WORK REQUIRED
State only the number of lines that contain the string "scene".

GIVEN DATA
○ ○ ○ ○ ○

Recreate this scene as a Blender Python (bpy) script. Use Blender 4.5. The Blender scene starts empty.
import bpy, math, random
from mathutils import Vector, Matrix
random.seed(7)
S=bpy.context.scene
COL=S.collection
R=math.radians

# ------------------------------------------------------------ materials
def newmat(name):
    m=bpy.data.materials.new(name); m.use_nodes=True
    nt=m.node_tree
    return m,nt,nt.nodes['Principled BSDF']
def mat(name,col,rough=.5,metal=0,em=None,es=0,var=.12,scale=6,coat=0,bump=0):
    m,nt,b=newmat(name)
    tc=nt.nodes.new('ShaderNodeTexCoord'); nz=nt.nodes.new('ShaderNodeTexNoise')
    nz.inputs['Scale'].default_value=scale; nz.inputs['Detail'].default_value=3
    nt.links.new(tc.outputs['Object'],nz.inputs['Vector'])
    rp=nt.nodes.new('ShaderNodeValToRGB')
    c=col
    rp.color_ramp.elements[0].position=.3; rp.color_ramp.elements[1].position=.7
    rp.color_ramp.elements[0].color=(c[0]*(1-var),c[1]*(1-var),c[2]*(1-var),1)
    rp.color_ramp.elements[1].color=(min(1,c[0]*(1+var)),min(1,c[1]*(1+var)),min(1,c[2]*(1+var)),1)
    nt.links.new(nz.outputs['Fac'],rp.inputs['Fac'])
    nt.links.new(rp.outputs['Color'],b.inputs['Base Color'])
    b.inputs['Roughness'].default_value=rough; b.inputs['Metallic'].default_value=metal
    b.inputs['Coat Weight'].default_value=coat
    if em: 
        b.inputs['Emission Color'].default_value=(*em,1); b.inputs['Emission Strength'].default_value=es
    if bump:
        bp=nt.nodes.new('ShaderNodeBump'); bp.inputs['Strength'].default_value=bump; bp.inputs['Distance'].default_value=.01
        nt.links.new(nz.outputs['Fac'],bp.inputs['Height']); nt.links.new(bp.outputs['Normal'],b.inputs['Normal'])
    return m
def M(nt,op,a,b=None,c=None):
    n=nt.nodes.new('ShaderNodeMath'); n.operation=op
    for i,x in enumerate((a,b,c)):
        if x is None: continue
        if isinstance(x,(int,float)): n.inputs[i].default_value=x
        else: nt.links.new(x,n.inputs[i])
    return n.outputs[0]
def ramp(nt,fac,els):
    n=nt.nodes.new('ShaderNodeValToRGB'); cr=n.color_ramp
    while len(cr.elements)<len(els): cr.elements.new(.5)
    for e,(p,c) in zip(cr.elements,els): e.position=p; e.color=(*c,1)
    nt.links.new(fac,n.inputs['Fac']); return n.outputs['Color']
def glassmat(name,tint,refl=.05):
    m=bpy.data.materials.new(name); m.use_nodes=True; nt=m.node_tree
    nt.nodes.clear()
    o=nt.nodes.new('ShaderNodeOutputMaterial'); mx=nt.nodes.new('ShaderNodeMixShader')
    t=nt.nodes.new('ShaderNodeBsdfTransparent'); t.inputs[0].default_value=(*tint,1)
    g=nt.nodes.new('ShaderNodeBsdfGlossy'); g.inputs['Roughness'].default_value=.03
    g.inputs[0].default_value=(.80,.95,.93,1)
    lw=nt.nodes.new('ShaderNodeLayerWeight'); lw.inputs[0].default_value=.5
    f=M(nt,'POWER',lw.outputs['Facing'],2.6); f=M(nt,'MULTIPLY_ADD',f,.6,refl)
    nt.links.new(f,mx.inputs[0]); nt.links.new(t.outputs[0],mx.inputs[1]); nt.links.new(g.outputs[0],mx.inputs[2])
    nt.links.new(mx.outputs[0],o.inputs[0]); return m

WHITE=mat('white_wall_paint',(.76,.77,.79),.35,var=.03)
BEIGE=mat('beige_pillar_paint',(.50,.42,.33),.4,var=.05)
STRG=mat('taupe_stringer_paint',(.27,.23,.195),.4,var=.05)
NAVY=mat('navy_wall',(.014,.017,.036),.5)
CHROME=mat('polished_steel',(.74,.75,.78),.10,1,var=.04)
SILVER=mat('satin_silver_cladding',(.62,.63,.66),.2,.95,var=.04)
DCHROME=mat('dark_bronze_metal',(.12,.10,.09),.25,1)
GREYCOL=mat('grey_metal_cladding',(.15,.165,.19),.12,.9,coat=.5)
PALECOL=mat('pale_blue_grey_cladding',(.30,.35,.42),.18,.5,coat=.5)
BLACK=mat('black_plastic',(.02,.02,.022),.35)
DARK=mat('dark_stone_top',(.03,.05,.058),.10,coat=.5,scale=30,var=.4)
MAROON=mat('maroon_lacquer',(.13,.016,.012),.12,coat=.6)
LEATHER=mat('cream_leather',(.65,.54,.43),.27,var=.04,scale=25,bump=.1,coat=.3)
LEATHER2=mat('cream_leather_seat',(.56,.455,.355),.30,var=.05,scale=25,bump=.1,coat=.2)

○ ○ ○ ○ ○

ANSWER TO THE EXERCISE
2